Facebook Impacts Our Social Behavior. Turns Out, We’re Obsessed.

According to a New York Times insight, social media sites that enable rendering short messages such as Facebook and Twitter are gaining more and more ground, leaving blogs well behind. The latter are preferred by users that want to tackle various issues in detail, whether the former are easier in managing relationships with families and friends, especially among the young. The Internet and American Life Project reveals that from 2006 to 2009, blogging among children at ages 12 to 17 fell by half; now 14 percent of children those ages who use the Internet have blogs. Among 18-to-33-year-olds, the project said that blogging dropped two percentage points in 2010 from two years earlier.

A video infographic reveals that the Facebook phenomenon is gaining tremendous proportions as the social website currently has 500,000,000 active users. In the US alone, out of 206.2 million internet users, 71.2% of the web audience is on Facebook. Changes in psychology and sociology are also inevitable as 52% of people admit talking more online than in real life. The most active stratum is among younger users, as 48% of young Americans find out about news on Facebook and 48% of the 18 and 34 year-olds check Facebook when they wake up.

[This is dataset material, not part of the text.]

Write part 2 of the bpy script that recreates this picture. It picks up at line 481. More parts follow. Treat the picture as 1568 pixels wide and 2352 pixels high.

Facebook currently clouds in 60 billion photos compared to Photobucket’s 8 billion, Picasa’s 7 billion and Flickr’s 5 billion. Weekends seem to be the busiest times for uploading photos on Facebook and most tags come from young and middle-aged users, women outnumbering men in terms of numbers of uploaded photos.

An interesting note about Facebook is its use as a way of updating status relationships as 37 million people have changed their status to married and 44 million changed their status to single. The decision of posting the status relationship on the Facebook profile brings about discussions and decision-making among partners and single users as well. Noam Cohen notes that “many couples on Facebook have had to ask hard questions and perhaps redefine terms, much the way many on the site now use ‘friend’ to mean someone who has once bumped into someone you also once bumped into.”  Managing one’s relationships on Facebook has become an important part of our web lives, and even our use of the personal cloud.

Facebook’s valuation at $82.9 billion, 40 percent more than in December 2010 translates into investors’ interest in the company; more specifically, only non-US investors, as decided by Goldman Sachs, so as to increase its multicultural image.